[Scene script records]

*****

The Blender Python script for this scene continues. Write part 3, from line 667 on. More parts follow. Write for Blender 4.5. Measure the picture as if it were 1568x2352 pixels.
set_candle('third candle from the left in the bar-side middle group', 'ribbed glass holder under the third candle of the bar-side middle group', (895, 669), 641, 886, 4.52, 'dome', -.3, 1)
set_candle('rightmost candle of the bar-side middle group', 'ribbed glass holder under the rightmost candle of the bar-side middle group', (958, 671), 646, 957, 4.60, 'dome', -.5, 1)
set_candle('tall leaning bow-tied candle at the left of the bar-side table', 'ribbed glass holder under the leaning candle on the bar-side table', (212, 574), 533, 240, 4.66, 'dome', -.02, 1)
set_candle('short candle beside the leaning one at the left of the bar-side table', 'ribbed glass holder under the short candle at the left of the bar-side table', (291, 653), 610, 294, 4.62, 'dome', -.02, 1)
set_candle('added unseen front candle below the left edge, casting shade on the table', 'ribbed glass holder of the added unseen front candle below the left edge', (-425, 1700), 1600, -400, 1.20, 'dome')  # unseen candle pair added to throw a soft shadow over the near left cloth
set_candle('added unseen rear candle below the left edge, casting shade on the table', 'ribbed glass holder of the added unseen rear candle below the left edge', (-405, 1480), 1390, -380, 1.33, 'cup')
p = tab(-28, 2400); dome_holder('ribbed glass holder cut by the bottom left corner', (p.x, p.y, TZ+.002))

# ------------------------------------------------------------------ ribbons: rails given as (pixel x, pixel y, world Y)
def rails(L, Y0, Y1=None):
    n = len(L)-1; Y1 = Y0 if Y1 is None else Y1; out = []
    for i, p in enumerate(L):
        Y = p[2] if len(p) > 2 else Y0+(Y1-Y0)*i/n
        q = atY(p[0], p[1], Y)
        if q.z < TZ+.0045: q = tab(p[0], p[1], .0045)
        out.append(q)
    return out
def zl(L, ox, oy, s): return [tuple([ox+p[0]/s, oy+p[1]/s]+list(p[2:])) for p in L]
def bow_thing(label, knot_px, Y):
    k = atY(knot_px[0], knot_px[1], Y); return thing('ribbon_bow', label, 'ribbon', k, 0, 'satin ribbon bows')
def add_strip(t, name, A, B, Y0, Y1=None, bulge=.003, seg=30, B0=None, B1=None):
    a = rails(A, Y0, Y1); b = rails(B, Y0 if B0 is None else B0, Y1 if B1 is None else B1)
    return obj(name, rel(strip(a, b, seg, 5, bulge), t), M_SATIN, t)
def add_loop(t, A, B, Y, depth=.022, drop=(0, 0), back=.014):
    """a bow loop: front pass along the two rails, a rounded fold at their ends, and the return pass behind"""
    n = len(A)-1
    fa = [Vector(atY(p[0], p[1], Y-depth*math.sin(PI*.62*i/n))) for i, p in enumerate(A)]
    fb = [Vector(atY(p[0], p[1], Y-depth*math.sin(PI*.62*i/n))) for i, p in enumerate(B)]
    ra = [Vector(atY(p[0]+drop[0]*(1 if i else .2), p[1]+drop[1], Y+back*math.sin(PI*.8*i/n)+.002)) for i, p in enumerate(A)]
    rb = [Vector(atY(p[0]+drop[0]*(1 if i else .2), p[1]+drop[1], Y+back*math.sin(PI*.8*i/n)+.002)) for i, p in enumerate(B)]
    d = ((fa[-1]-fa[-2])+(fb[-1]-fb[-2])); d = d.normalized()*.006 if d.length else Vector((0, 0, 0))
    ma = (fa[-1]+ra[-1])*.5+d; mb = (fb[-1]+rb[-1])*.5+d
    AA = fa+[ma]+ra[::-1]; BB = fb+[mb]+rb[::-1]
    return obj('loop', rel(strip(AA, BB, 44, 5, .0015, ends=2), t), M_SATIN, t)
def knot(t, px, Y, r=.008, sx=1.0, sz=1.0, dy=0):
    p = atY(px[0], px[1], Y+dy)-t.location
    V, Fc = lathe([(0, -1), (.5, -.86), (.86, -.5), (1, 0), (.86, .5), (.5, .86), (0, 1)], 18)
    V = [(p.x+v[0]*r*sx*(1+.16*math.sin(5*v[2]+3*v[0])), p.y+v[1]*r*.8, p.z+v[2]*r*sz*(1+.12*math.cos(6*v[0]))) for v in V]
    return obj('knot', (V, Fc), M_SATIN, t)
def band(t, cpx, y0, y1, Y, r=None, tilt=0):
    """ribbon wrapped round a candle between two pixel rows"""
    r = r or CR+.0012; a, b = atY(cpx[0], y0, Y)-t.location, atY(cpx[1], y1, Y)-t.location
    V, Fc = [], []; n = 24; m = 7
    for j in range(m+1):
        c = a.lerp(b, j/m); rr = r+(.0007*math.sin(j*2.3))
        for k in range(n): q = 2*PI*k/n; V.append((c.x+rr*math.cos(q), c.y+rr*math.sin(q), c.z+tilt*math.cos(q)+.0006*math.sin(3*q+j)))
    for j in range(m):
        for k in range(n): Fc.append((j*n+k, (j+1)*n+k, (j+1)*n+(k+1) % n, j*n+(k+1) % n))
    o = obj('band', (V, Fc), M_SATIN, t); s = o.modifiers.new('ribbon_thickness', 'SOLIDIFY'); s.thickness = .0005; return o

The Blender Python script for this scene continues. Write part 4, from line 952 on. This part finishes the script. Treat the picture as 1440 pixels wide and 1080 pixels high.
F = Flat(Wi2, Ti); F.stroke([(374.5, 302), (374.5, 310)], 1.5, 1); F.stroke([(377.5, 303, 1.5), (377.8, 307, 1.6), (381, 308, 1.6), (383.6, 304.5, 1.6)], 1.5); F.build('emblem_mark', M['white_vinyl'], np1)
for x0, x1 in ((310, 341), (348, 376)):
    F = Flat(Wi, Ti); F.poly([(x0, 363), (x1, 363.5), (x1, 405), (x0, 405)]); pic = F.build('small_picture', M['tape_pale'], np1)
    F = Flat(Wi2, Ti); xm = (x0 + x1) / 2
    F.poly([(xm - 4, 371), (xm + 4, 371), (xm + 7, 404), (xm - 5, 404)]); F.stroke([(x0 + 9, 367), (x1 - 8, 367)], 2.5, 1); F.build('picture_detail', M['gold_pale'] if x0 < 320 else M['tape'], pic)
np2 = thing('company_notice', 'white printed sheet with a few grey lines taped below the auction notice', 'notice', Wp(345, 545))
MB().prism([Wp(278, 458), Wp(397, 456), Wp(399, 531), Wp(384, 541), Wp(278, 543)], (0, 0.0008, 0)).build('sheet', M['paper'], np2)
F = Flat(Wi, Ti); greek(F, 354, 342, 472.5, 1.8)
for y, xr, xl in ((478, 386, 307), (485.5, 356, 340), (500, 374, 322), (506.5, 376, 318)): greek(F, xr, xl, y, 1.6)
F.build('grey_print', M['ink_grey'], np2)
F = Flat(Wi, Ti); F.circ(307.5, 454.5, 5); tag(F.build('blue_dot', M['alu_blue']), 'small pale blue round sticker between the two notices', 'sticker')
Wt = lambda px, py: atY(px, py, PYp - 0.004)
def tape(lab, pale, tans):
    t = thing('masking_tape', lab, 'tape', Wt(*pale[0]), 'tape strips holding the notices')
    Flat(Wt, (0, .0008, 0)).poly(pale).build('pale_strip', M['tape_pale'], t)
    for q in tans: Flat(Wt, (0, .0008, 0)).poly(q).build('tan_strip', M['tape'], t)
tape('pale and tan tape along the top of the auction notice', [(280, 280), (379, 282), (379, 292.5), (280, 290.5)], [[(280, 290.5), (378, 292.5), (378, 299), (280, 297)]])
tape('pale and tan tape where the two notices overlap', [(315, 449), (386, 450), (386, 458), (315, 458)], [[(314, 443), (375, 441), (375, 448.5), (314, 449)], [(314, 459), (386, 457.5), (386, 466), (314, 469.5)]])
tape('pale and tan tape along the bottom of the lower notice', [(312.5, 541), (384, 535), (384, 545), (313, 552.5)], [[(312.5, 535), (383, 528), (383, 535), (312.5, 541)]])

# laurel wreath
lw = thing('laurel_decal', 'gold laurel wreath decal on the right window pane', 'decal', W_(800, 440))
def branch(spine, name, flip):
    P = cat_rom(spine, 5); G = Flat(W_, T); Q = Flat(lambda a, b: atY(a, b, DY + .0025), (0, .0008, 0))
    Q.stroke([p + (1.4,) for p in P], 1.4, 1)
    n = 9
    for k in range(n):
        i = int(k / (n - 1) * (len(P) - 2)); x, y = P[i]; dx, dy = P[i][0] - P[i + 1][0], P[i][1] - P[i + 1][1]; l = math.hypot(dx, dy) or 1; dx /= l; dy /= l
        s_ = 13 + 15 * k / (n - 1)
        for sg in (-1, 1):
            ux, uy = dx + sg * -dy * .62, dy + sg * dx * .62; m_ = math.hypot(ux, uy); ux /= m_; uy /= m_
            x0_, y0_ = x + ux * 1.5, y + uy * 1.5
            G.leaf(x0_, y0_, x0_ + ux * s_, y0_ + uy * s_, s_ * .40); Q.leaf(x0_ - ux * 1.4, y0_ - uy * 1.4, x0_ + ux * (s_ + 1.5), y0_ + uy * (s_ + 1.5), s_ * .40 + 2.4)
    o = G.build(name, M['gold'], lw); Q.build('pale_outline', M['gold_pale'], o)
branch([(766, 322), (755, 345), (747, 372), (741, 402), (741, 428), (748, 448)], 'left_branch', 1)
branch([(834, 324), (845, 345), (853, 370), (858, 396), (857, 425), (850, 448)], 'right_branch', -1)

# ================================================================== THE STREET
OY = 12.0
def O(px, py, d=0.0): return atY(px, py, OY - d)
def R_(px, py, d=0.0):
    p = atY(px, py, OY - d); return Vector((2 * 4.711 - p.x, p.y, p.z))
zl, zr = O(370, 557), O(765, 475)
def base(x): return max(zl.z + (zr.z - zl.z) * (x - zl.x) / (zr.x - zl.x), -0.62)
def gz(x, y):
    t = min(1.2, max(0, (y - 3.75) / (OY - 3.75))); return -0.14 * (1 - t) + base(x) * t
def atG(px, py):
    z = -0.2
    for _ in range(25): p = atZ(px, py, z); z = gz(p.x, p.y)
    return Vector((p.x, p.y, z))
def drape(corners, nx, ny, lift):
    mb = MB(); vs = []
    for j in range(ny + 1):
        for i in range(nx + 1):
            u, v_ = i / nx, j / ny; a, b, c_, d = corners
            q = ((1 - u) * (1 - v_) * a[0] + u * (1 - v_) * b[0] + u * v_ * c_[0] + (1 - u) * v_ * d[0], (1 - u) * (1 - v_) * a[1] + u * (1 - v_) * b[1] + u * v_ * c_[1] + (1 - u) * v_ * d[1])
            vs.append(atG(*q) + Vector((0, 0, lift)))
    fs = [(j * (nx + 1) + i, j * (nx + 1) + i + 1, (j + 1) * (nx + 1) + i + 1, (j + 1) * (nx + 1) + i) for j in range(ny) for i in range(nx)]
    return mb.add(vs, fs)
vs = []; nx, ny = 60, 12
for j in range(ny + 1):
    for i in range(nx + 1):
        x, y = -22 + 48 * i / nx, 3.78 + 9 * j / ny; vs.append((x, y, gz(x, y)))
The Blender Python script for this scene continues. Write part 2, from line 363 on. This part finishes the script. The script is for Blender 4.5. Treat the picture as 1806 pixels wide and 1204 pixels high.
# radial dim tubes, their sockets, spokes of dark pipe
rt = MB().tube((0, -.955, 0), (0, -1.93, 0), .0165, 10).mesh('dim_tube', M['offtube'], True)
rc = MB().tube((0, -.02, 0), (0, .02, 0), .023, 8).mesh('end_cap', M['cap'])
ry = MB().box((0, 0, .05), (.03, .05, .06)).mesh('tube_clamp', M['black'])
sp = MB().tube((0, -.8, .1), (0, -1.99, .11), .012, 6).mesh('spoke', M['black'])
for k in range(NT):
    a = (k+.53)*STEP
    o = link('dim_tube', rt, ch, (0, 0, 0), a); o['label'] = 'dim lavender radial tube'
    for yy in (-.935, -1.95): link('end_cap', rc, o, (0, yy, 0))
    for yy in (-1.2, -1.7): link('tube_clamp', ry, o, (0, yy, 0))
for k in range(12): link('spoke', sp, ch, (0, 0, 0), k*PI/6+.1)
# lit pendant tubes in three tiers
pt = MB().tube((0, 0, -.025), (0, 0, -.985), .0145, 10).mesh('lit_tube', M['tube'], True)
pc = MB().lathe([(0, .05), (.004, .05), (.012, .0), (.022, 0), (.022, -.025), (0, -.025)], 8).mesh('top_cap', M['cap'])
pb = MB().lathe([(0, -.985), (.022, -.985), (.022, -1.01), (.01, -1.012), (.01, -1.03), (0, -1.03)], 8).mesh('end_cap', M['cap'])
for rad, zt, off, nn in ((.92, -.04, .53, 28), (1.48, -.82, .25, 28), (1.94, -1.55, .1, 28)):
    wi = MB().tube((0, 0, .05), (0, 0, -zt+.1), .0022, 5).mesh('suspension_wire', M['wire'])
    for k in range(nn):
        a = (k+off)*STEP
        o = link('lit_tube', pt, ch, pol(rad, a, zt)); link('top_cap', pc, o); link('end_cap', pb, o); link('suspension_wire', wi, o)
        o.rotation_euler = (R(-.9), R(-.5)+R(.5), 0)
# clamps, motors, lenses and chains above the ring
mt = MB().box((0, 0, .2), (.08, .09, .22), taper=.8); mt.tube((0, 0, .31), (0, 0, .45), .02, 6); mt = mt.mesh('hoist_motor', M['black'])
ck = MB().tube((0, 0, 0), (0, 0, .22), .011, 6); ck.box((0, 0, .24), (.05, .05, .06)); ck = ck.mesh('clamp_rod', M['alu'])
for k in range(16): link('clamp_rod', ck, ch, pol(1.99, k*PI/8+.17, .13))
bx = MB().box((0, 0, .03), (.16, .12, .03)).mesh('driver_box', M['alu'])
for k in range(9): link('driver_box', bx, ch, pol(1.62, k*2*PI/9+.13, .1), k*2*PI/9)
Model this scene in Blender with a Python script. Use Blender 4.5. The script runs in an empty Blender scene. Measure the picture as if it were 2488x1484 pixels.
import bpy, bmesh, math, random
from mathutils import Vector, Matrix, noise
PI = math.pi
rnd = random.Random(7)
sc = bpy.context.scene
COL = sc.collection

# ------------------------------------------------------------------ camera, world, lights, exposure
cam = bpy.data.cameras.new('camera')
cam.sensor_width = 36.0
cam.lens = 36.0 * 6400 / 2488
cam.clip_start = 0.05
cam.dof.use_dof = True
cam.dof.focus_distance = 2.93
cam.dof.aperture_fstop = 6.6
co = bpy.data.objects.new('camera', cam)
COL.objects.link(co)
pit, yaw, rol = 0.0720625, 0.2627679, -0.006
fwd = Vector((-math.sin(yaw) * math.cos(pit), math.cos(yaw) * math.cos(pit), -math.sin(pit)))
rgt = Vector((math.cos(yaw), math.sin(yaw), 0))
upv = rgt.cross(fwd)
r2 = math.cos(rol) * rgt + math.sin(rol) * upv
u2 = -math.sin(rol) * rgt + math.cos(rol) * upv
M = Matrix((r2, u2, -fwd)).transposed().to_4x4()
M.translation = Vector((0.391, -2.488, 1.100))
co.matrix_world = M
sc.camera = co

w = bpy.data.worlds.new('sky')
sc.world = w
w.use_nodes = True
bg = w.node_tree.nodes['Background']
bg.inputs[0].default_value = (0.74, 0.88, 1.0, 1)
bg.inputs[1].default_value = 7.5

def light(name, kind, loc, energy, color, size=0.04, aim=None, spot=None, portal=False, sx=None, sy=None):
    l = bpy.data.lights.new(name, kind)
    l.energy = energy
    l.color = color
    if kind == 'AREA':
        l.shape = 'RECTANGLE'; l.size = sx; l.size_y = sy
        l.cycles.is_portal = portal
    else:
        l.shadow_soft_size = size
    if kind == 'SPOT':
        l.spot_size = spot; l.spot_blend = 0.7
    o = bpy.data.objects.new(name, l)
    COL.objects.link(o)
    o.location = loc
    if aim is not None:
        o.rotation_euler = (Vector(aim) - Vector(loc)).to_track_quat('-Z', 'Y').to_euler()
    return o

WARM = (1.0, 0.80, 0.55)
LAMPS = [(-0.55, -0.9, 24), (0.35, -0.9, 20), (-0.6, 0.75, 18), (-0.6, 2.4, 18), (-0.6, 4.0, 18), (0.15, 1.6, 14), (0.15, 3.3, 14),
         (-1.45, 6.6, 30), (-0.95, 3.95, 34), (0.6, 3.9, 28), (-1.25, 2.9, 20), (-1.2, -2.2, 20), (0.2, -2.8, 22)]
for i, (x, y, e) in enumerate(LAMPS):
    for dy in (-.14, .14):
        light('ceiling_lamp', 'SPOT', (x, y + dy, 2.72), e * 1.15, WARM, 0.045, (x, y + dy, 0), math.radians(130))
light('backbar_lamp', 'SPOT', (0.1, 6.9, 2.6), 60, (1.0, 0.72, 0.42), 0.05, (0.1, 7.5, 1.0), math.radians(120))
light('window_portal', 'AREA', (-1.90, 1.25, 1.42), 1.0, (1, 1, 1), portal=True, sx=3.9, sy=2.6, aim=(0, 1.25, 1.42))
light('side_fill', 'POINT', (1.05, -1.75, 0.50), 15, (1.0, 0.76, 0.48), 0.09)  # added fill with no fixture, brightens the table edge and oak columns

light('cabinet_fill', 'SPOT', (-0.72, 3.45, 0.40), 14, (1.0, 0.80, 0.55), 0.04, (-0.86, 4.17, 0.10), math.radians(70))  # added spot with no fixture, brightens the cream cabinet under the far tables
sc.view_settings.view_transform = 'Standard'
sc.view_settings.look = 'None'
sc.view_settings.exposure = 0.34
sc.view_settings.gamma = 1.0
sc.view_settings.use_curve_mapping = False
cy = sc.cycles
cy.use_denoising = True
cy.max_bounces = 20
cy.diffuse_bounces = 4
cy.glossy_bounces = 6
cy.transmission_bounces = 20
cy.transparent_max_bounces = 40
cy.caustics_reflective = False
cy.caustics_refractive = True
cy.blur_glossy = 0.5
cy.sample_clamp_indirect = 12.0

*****

=== Exercise requirements ===
Reproduce only the lines from the one containing "Model this scene" through the one containing "COL = sc.collection", inclusive of both.

=== Answer to the exercise ===
Model this scene in Blender with a Python script. Use Blender 4.5. The script runs in an empty Blender scene. Measure the picture as if it were 2488x1484 pixels.
import bpy, bmesh, math, random
from mathutils import Vector, Matrix, noise
PI = math.pi
rnd = random.Random(7)
sc = bpy.context.scene
COL = sc.collection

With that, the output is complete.